Gotham Partners, L.P. v. Hallwood Realty Partners, L.P.

817 A.2d 160 (Del. 2002)

 

RULE:

The elements of a claim for aiding and abetting a breach of a fiduciary duty are (1) the existence of a fiduciary relationship, (2) the fiduciary breached its duty, (3) a defendant, who is not a fiduciary, knowingly participated in a breach, and (4) damages to the plaintiff resulted from the concerted action of the fiduciary and the non-fiduciary. 

FACTS:

The Court of Chancery of the State of Delaware in and for New Castle County found that Hallwood Realty Partners, L.P., a real estate limited partnership and its controlling entities and persons, were jointly and severally liable to plaintiff, the largest limited partner, after defendants entered into transactions (a reverse split, an unit option plan, and an odd lot tender offer) which, inter alia, increased the controlling group's control.
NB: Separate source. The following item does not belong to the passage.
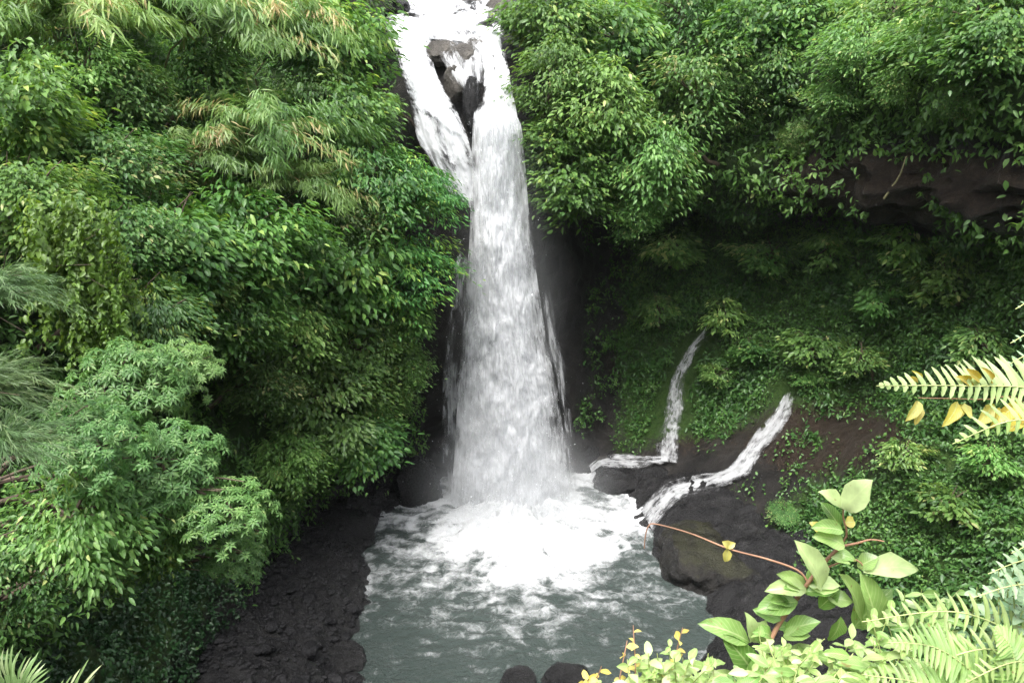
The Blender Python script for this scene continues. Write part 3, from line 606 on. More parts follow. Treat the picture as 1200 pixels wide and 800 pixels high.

The parties appealed.

ISSUE:

Did the trial court err in finding the defendants liable to plaintiff?

ANSWER:

No.

CONCLUSION:

The Supreme Court affirmed the trial court's finding of Hallwood Realty Partners, L.P.’s  breach of the partnership agreement provisions and the entire fairness standard and summarized the transactions. The controlling entities' interest increased from 5.1 percent to 11.4 percent under a unit option plan and reverse split. The reverse split created more odd lots. An odd lot tender offer and subsequent resale of those units to the controlling entities (increasing their interest from 11.4 percent to 29.7 percent--66.67 percent was required to remove a general partner) was a "resale" and not a new unit issue exempted from the limited partner consent. That consent was needed and not obtained. The value of the units purchased by the controlling entities was required to, but did not, include a control premium element. The limited partner delayed seeking rescission or voting sterilization and damages. The Supreme Court instructed, upon remand, for the trial court to redetermine a rationally articulated rescission-substitute remedy, comprised of rescission, sterilization, and damages, to put the limited partner in the position it would have been in if defendants had complied with the partnership agreement.